We must have spent 2 hours touring the building, and I enjoyed every moment of it. There was something hypnotic about it and I was certainly not underwhelmed, feeling a little guilty about my original approach to visiting it.

We then drove back to Dehli with Jasdeep via the expressway. I have a sneaky suspicion that Nicki really wanted me to be back in time for the Arsenal vs Leicester game as she seemed more keen to get back quickly than I did (or showed). It was Valentines Day after all. In fact, we made it back and when Arsenal won with the last kick of the game I reacted with such drama that Nicki would have had every right to continue the journey without me. Fortunately she didn’t mind me jumping on the bed.

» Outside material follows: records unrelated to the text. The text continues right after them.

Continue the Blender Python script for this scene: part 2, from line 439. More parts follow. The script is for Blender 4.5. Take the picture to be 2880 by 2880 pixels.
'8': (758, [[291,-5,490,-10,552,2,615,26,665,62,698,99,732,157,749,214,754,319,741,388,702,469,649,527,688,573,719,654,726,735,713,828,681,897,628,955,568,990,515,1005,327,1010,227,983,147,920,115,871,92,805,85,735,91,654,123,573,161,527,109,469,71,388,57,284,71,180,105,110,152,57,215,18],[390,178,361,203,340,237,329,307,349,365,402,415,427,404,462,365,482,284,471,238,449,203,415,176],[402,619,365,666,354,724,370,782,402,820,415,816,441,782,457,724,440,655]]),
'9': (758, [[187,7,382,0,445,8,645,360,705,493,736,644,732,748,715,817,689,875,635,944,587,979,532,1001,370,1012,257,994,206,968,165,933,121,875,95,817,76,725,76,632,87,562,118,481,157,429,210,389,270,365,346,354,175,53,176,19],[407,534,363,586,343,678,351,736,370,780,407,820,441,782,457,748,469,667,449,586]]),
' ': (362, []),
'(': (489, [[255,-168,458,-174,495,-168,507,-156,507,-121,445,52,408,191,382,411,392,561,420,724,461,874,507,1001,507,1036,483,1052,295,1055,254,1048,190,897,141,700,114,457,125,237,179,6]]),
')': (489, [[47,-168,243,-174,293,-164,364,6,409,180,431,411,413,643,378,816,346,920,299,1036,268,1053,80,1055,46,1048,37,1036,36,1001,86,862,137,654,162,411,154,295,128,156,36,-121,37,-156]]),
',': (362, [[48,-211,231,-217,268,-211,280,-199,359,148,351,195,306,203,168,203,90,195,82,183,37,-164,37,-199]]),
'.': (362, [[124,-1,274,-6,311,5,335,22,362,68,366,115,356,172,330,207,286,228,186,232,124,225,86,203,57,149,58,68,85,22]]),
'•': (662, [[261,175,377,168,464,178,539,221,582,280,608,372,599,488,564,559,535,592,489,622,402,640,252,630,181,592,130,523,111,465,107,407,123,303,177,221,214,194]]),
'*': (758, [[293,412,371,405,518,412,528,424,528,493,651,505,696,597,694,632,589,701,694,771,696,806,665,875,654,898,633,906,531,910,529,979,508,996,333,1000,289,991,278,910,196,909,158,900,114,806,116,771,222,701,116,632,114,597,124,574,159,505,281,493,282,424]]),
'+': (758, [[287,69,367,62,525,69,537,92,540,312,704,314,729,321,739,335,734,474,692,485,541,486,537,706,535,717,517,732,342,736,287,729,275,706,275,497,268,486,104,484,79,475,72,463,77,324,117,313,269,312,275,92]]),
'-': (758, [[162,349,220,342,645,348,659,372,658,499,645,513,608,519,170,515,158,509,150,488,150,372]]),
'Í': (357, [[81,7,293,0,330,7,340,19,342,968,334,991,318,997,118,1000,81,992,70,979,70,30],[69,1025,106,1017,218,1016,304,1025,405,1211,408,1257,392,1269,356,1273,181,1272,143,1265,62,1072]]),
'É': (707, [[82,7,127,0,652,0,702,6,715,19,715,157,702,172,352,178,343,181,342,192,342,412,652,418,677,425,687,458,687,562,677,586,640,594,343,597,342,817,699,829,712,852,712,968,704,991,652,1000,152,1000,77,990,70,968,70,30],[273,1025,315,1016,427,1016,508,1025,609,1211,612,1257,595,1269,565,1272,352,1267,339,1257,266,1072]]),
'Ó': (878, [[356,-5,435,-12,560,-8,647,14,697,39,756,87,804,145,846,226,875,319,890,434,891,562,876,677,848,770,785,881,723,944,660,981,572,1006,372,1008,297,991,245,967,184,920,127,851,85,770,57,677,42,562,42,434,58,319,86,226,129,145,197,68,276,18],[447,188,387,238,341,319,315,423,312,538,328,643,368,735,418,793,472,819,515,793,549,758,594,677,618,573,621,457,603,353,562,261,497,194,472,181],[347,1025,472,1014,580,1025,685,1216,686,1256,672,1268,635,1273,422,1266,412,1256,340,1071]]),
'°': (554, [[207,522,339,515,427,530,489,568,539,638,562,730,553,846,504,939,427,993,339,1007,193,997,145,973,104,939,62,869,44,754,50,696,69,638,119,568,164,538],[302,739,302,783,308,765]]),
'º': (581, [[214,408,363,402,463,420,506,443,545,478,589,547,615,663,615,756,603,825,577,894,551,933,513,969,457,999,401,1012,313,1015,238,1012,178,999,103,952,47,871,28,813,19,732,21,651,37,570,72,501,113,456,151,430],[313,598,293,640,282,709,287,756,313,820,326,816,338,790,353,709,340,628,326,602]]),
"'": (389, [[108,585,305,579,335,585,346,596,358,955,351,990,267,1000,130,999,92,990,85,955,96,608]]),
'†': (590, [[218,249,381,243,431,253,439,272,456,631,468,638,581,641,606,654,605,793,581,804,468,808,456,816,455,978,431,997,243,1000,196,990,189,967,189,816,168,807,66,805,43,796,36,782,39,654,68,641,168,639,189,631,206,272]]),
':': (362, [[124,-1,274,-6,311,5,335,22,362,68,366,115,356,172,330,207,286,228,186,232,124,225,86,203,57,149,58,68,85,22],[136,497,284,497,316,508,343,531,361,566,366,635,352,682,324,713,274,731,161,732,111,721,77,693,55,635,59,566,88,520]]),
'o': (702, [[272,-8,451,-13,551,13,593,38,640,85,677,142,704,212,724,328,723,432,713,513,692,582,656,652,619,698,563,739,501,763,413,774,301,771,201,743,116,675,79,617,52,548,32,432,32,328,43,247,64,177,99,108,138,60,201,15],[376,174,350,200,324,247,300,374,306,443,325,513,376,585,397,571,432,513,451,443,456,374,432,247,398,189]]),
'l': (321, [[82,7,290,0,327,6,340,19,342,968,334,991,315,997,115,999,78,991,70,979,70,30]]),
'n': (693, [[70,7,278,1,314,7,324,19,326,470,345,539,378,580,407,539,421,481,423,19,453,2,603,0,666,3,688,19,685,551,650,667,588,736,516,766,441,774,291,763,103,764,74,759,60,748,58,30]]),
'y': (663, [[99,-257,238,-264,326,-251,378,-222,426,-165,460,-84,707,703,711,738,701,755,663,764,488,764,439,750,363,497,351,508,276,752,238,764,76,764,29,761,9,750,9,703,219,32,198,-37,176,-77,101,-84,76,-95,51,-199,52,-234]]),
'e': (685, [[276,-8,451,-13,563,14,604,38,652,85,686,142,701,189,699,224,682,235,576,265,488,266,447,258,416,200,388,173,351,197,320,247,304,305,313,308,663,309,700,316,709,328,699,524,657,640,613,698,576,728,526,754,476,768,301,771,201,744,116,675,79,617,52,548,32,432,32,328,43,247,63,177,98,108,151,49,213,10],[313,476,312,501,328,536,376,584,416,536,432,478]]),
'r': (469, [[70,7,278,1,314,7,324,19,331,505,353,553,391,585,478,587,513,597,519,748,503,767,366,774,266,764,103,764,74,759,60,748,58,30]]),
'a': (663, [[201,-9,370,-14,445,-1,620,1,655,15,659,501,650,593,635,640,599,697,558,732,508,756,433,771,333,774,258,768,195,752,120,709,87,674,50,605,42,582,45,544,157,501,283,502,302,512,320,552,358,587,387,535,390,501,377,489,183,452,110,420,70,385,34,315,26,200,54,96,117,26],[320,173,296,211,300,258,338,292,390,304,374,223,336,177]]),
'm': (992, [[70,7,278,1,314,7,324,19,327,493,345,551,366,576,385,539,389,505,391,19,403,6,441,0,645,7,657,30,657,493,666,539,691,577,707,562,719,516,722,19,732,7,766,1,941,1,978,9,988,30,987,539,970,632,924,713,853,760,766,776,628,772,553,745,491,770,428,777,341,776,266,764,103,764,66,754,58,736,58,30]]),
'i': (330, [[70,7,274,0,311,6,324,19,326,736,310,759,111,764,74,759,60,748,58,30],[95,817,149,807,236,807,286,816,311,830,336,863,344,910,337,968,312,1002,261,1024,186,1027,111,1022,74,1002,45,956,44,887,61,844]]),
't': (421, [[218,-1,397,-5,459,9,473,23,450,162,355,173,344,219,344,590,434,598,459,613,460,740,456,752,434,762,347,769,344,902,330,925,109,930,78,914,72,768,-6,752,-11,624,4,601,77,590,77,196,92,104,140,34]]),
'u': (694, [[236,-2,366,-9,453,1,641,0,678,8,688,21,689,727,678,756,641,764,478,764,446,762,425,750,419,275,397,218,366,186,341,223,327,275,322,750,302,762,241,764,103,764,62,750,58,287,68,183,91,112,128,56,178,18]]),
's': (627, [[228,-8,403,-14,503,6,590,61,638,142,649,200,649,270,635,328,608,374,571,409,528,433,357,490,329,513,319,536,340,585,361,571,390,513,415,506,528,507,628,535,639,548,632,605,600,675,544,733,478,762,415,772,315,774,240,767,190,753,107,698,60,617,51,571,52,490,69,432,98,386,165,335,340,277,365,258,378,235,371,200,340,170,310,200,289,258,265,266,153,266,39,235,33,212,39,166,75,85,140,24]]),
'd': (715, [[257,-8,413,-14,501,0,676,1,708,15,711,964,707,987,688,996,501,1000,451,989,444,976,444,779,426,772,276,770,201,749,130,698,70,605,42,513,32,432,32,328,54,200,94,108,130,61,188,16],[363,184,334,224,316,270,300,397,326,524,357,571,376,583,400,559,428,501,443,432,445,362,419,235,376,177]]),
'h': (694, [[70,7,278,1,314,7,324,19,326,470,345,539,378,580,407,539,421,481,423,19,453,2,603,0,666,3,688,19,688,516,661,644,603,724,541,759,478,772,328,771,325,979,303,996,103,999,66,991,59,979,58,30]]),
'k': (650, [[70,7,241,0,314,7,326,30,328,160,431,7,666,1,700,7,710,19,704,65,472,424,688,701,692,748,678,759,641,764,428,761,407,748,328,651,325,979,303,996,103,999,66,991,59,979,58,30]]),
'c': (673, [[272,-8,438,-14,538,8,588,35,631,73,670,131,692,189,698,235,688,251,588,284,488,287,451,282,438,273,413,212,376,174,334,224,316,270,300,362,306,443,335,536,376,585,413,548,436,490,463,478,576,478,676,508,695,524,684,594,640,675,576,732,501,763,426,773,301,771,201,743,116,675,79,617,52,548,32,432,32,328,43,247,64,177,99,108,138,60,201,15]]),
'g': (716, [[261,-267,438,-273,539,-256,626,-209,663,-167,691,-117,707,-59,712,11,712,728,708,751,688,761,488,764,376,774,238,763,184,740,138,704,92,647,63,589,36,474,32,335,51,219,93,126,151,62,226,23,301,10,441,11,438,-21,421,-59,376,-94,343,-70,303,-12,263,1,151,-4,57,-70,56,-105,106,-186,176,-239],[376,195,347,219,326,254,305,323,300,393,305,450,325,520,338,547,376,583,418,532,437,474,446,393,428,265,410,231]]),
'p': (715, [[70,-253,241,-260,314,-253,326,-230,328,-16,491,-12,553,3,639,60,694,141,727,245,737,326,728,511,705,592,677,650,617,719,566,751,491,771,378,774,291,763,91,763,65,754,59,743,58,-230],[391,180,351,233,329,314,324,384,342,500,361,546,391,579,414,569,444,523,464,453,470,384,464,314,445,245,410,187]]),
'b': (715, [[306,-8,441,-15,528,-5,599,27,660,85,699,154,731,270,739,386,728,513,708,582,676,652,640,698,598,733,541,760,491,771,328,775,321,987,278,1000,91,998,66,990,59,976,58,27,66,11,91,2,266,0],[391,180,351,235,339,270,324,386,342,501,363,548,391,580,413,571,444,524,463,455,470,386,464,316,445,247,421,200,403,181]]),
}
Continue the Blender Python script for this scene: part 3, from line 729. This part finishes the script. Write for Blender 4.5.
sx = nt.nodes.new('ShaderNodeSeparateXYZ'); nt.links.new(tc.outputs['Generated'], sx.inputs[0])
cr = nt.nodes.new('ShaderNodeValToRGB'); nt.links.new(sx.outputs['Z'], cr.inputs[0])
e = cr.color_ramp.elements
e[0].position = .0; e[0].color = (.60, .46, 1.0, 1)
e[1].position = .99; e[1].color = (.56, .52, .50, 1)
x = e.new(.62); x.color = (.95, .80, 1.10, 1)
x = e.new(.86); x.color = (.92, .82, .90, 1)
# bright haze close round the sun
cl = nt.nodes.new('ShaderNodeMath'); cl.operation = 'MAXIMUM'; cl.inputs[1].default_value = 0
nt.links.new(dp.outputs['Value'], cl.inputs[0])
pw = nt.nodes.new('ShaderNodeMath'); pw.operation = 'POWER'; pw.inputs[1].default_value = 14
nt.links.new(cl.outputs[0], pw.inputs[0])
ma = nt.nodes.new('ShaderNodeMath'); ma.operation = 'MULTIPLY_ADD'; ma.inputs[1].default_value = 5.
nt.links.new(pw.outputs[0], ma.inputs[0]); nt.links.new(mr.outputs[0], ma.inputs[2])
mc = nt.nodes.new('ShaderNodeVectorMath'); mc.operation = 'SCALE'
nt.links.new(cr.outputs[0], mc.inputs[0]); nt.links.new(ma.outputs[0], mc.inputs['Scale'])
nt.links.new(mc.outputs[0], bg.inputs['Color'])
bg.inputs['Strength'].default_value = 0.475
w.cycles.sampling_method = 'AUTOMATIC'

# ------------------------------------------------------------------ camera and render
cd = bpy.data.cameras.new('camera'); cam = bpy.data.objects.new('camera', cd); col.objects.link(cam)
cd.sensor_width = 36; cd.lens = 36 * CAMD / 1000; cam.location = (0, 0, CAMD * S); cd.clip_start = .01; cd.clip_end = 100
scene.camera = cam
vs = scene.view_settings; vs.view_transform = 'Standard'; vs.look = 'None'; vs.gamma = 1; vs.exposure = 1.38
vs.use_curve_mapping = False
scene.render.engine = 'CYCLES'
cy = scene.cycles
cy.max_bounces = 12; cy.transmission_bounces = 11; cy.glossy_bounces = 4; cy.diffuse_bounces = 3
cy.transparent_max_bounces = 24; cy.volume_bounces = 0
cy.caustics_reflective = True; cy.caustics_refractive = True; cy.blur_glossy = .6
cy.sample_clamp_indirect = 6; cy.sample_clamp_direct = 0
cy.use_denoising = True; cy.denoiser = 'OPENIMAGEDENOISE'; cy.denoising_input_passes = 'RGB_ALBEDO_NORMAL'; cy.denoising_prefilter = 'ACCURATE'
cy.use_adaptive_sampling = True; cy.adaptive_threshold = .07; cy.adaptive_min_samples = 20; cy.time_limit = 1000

We then went out for a nice meal in the evening (curry) where an Indian man asked I would take a photo of him giving Nicki a rose so he could send it to his girlfriend. I am not sure that would have gone down as well as he’d planned.

The next morning we explored some more of Delhi, this time on foot. We found ourselves in an under ground market where we were hounded by salespeople telling us what they are selling as if we couldn’t see it ourselves and the air quality worse than outside. We decided to take it a bit easier and eat in a deli in Delhi called ‘Wengers’ because it seemed apt.
Naturally, no trip to India is complete without sharing the road with an elephant:

On reflection, we did not take full advantage of Delhi on this 3 day visit. There is plenty to do in a truly unique city. However, you do need to give yourself time to move anywhere because of the traffic. You also need to have a good night’s sleep before braving the outdoors, because patience is a necessity. I would recommend Delhi to people travelling to India (but not my mother, she’d bloody hate it) but I wouldn’t expect anyone to fall in love with it.

That evening we boarded our train to Varanasi. As we set off a man threw his rubbish out of the window. A foreign passenger quizzed him about why he did. He responded ‘that is our trash can’. It pretty much summed everything up.